Save the Children Sweden believes that supporting civil society to promote and monitor child rights leads to improvements in the lives of children and the building of more sustainable democratic societiaes.

 

We stress that our programmes should be based on the general principles of human rights: indivisibility, accountability, universality, and participation. We emphasize the right to child participation – as a human right – the right to non-discrimination, and state accountability.

 

Save the Children Sweden believes the best way to achieve long-lasting changes for children is to strengthen civil society actors as they have knowledge about the local situation, political context, culture and tradition and will remain in the long-term national actors in the field.  The goal of our support to civil society partners is building their competence as change-agents within their society capable of carrying out advocacy work, constituency building, and implementing support actions that target children directly. We also influence duty-bearers to fulfil, respect and protect the rights of children, and play a role in connecting child rights organisations at national and international levels and providing support to child rights networks for joint monitoring, reporting and advocacy activities.

 

Over the years, Save the Children Sweden has established and maintained close relationships with a wide range of civil society actors in the region.

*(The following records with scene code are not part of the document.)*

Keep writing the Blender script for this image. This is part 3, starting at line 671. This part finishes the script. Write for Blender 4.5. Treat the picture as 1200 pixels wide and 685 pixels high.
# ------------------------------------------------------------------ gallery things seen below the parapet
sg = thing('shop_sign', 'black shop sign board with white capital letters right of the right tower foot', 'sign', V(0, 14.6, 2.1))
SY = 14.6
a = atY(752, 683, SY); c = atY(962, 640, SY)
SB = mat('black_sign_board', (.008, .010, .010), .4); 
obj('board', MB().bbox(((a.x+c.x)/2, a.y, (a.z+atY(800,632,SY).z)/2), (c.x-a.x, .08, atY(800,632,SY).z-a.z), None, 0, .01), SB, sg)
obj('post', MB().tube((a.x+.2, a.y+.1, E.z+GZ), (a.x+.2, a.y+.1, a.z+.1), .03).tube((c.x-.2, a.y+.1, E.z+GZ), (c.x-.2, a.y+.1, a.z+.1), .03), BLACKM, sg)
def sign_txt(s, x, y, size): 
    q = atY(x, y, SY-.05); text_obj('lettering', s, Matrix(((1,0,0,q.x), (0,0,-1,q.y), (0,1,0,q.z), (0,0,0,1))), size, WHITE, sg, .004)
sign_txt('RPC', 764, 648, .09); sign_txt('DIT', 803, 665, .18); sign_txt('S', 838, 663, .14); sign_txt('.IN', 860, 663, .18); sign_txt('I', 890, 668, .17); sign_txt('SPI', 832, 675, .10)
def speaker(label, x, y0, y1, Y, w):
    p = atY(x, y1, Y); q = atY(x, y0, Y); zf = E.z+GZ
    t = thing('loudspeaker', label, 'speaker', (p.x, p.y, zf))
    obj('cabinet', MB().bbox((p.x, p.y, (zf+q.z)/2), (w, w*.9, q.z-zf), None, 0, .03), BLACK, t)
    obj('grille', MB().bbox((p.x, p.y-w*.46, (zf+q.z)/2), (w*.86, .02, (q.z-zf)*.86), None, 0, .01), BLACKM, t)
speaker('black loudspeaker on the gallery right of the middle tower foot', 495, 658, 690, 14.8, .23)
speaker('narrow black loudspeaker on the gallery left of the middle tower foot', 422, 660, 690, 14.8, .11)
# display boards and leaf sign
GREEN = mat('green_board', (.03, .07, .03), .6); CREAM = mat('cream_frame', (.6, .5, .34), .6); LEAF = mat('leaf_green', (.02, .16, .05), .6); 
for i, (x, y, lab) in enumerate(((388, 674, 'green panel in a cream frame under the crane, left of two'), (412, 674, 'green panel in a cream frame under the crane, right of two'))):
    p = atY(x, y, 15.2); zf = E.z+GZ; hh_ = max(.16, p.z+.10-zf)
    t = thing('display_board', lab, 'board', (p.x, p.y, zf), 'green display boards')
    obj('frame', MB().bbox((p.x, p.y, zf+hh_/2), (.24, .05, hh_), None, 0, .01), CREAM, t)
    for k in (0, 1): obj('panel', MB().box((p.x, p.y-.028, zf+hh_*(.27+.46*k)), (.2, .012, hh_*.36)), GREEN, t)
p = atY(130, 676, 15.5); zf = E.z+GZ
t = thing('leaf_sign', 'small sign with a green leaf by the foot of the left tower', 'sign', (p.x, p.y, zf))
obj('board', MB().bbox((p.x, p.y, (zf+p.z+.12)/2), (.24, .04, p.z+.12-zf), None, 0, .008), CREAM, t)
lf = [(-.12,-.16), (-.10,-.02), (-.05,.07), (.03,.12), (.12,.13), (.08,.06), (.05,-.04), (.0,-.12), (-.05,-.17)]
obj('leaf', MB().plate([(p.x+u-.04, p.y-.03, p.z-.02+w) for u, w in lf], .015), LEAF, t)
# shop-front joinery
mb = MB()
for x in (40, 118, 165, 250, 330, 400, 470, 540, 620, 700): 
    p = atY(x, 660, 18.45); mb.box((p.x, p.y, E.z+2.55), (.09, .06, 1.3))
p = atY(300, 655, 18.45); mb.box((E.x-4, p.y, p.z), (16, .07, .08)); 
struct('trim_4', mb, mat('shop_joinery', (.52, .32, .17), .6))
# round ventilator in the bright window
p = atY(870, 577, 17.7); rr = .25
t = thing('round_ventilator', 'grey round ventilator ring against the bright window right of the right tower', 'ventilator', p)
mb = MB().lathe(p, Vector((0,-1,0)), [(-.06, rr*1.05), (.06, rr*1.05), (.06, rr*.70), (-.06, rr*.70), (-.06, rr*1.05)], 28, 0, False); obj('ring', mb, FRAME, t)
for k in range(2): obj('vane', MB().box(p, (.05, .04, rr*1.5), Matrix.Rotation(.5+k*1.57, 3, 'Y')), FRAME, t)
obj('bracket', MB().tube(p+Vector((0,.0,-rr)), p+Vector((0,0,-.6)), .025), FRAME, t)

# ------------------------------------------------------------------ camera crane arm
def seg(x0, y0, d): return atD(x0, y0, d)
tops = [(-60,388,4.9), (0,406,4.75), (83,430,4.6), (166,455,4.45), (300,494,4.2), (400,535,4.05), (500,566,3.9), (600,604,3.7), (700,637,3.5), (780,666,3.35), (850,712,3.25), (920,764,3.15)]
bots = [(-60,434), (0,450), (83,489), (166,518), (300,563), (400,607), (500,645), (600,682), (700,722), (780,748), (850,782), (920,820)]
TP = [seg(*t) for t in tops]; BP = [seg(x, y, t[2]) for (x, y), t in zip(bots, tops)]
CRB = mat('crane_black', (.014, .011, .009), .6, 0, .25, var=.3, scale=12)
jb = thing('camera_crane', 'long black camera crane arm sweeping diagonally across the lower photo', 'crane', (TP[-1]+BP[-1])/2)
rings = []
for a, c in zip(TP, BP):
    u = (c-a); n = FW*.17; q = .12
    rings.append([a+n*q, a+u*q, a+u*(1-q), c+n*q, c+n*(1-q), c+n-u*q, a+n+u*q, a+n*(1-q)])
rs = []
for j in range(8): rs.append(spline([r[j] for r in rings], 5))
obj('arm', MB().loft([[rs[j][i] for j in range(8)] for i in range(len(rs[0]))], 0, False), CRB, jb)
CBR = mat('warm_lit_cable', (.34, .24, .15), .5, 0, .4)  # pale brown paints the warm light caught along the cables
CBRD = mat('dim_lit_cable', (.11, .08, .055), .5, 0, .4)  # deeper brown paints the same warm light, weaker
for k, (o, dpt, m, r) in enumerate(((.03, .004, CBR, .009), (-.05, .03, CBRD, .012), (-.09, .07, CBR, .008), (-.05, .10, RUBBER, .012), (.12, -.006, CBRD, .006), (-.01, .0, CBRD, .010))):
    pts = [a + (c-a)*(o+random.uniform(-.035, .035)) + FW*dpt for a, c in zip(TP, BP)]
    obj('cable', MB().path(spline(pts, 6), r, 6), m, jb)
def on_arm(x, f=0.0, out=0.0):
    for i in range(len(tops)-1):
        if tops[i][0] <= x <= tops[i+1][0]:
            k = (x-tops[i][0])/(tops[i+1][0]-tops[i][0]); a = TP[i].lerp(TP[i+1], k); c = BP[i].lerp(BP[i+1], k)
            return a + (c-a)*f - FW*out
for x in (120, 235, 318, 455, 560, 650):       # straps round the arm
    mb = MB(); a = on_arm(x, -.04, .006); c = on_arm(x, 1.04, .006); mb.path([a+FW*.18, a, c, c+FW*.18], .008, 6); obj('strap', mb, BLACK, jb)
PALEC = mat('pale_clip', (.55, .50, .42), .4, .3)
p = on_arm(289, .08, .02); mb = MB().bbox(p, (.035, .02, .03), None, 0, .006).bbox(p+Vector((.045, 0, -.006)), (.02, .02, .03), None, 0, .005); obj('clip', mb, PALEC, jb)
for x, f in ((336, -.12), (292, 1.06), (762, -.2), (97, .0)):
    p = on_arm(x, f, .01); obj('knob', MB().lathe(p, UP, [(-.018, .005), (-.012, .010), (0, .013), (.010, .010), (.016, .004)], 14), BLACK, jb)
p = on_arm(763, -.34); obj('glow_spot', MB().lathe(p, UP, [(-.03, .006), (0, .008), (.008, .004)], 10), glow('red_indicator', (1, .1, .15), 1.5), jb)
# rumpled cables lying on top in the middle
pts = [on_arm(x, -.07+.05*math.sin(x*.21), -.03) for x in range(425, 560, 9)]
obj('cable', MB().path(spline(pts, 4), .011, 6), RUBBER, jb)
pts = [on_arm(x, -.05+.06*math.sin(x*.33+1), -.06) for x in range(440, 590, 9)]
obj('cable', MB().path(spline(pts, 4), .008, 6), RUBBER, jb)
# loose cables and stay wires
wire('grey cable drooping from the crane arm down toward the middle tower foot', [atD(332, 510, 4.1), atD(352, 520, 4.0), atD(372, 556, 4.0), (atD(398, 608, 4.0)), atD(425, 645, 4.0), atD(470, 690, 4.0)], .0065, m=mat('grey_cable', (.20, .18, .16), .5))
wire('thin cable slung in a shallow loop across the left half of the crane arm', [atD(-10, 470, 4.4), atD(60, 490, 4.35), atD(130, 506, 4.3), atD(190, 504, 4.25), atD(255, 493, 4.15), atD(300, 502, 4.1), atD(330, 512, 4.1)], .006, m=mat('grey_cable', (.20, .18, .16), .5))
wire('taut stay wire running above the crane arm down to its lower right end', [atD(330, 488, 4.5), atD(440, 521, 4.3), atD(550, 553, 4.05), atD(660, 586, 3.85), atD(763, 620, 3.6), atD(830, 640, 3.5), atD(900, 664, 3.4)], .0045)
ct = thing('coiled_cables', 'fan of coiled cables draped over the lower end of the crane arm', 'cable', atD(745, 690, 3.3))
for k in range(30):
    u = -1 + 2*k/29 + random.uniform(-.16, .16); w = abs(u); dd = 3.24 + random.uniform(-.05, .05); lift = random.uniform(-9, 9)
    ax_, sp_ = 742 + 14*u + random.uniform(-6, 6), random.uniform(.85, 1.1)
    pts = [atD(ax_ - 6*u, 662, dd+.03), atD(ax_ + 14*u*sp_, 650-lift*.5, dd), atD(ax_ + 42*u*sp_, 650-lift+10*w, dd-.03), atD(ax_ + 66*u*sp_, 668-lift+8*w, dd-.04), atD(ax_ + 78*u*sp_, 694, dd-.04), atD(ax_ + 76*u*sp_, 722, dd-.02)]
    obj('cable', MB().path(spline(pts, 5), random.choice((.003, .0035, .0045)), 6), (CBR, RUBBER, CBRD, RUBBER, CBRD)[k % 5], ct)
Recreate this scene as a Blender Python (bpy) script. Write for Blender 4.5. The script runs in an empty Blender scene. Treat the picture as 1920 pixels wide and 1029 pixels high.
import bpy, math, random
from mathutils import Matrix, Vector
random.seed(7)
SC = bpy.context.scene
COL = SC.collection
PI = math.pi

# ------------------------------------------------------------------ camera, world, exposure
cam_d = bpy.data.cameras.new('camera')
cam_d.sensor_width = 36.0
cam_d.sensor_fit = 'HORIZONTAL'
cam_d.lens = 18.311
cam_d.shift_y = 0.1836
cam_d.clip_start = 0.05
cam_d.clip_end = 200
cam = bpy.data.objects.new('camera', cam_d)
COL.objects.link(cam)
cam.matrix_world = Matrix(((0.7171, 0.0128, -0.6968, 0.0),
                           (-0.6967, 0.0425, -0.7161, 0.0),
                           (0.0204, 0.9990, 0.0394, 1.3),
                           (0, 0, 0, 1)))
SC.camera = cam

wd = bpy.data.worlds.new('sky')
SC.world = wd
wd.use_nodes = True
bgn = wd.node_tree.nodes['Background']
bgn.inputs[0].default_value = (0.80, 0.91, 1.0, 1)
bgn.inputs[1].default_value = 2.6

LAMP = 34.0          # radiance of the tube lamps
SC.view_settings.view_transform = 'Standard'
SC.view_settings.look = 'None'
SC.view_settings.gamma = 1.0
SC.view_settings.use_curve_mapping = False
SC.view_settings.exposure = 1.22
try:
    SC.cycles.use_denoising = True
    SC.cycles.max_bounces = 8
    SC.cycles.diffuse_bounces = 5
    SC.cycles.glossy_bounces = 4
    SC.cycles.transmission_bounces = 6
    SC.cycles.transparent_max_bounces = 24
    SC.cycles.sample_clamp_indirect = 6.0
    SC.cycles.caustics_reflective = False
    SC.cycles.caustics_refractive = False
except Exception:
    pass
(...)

Building on these partnerships, we have launched a new project entitled “A Civil Society for Child Rights” in 2008. The project, funded by SIDA, spans over 3.5 years and will support and strengthen the capacity of existing civil society networks and NGOs in 17 countries of the MENA region. More specifically, the project aims to support civil society organisations and children in their role as advocates and active development partners for the rights of the child. The project will work along four main components: analysis and reporting, coordination, advocacy, as well as CRC and child rights programming mainstreaming. Building on a successful pilot project implemented in 2007, the project integrates Animate It – a method that uses animation to create spaces for children to express their opinions, raise awareness and advocate for their rights combining writing, artwork, animation and sound.